Most Americans older than 13 already know more about Richard Milhous Nixon than they may realize or, in many cases, appreciate. To a remarkable extent, his life has been led in public, his up-and-down and then up-again-and-down- again career a long-running soap opera that played on all the networks. The ubiquitous male lead was regularly humiliated (Who can forget the Checkers episode in 1952 or the “last press conference” in 1962?), but he always bounced back, a new Nixon, ready for another crisis that would again display his anguish before a dumbfounded public.
He even survived his spectacular flameout after Watergate to become an elder statesman of the Republican Party. But his role in history remains enigmatic.
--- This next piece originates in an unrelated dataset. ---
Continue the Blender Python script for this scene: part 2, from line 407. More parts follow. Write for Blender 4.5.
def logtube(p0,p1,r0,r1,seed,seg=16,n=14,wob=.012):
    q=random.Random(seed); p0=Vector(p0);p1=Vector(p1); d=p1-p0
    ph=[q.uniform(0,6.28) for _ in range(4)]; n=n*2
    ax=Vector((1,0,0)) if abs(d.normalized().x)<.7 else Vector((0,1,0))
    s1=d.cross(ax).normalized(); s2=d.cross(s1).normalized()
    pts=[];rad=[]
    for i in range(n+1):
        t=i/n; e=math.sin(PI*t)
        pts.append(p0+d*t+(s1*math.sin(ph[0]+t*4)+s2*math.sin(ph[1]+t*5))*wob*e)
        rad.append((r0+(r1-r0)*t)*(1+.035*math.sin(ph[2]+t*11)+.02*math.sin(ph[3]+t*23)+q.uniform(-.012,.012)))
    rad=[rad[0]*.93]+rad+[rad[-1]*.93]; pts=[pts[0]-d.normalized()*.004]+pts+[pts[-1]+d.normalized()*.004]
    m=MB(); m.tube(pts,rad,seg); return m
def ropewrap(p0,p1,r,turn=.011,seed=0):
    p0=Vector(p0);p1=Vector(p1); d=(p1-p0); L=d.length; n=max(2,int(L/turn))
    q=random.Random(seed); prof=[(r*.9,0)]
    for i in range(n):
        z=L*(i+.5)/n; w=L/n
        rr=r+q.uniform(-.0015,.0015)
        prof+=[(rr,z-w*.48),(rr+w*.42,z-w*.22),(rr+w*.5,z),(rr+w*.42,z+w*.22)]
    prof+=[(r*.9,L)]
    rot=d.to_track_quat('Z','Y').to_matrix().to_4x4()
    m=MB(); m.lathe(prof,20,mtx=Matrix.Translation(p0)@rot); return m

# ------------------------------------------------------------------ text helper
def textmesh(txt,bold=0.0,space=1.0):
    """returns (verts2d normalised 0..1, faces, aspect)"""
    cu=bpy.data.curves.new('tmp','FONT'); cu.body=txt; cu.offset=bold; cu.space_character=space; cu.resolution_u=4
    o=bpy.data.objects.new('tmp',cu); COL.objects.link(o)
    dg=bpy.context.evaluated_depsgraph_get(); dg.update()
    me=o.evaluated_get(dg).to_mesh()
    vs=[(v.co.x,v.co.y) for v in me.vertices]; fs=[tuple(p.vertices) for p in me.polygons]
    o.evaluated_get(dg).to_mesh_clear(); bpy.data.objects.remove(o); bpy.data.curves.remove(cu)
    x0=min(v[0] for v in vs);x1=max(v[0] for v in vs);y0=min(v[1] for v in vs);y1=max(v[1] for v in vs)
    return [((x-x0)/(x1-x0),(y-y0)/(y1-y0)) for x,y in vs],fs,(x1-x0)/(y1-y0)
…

An unlikelier politician would be hard to concoct: reserved, secretive, glowering, as awkward at backslapping and glad-handing as an android at a stag party. Yet he became the most durable public figure in postwar American life, five times a candidate for national office and four times a winner. How could this have happened? The question can be interpreted as friendly or hostile; anyone interested in the recent past must ask it and look for answers.
That is what Historian Stephen E. Ambrose has done in Nixon: The Education of a Politician 1913-1962. His unauthorized but authoritative biography does not offer a trove of new information; instead it examines evenhandedly the voluminous record amassed by Nixon and his friends and enemies. This Nixon is neither hagiography nor hatchet job but something better: a balanced, thorough account of an engrossing story.
The outline is familiar enough: Southern California childhood (straitened but not so impoverished as Nixon later claimed), Whittier College, Duke University Law School, service as a naval officer in the backwash of the war in the Pacific, successful Republican campaign for Congress in 1946, Red hunting, Alger Hiss, the Senate in 1950 (after a bitter contest against “the pink lady,” Helen Gahagan Douglas), Ike and the vice presidency in 1952. Ambrose’s account of this progress throws a few details into intriguing relief. The young Nixon (“Gloomy Gus” to family and classmates) was regarded as emotionally pinched but unimpeachably honest. Old friends from Whittier could scarcely recognize the belligerent, deceptive figure who emerged during his first California campaigns.
The difference, Ambrose suggests, may have been triggered by Nixon’s experience in the Navy, where he learned to gamble. One day he asked a fellow officer, “Is there any sure way to win at poker?” Not only did Nixon become an excellent player and use his winnings (estimated variously at $3,000 to $10,000) to help finance his entry into politics; he came to see life as a winner-take-all affair. To someone who later criticized his underhanded tactics in his 1946 race against Democratic Congressman Jerry Voorhis, Nixon replied, “I had to win. That’s the thing you don’t understand. The important thing is to win.”
The author chides his subject for the “Poor Richard” pose he so often adopted toward his struggles. In fact, his meteoric rise was as much a product of good luck as of hard work. Nixon entered the House during a brief, aberrant period of Republican control, when choice committee assignments were being handed out to eager freshmen. His Red-scare tactics benefited immensely from the awful example of Senator Joseph McCarthy: “McCarthy’s charges were so extreme, his inability to back them up so obvious, that he made Nixon look like a scholar and statesman in comparison.” The outbreak of the Korean War in 1950 practically guaranteed his victory in the Senate race against Douglas, who, Ambrose points out, inaugurated the mudslinging in that notoriously dirty campaign by charging that Nixon was soft on Communism.
He was better at holding office than seeking it; Ambrose concludes that Nixon “became the most visible Vice President of the 20th century, and the most successful.” Indeed, Nixon took principled stands during the late ’40s and into the ’50s that demanded true courage: he supported the Marshall Plan when his constituents complained about throwing away more money in Europe, and he was a staunch enemy of segregation and a champion of civil rights. But life as Eisenhower’s Vice President cramped Nixon as much as it exalted him. Ambrose, who has also written a two-volume biography of Ike, catches the tensions in this relationship perfectly: “After ordering Nixon to take the low road while he stayed on the high road, Eisenhower would admonish Nixon that he had gone too far — and then once again order Nixon to go after the Democrats.”
Small wonder that Nixon, after a hairbreadth defeat to John F. Kennedy for the presidency in 1960, left Washington an unhappy man. A losing race in 1962 for a job he did not want, Governor of California, did nothing to improve his mood. Ambrose’s first volume sets the stage for a comeback; the second should tell it as it happened, with a vengeance.